Context: Cloud-based services are increasingly central in financial technology, enabling scalable and efficient transactions. However, they also heighten vulnerability to fraud, challenging the security of online financial activities. Traditional fraud detection struggles against sophisticated tactics, highlighting the need for advanced, cloud-compatible solutions. Objectives: This study assesses machine learning (ML) algorithms' ability to detect fraud in cloud environments, focusing on Logistic Regression (LR), Decision Trees (DT), Random Forest (RF), Support Vector Machines (SVM), and XGBoost (XGB). It uses a comprehensive dataset to determine which ML model best identifies fraudulent transactions, aiming to optimize these models for accuracy, precision, and efficiency in real-time detection. Results: The XGBoost model outperformed others in fraud detection accuracy, with Random Forest and Decision Trees also showing high effectiveness. These models were particularly good at balancing precision and recall, minimizing false positives, and accurately identifying fraud in complex transaction patterns. Conclusion: ML, especially ensemble and boosting models like XGBoost and Random Forest, offers a strong approach to detecting transaction fraud in cloud-based financial systems.
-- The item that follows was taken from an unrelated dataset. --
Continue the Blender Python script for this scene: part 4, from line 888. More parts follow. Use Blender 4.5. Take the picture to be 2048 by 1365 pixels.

Their capacity to handle vast data volumes and adapt to new fraud patterns enhances cloud transaction security. Implication: The study provides a guide for financial and cloud services to implement sophisticated fraud detection systems. It emphasizes the importance of continual ML innovation to tackle digital finance fraud, suggesting that adopting these advanced ML models can significantly reduce transaction fraud risks, ensuring a secure, efficient, and trustworthy platform for users.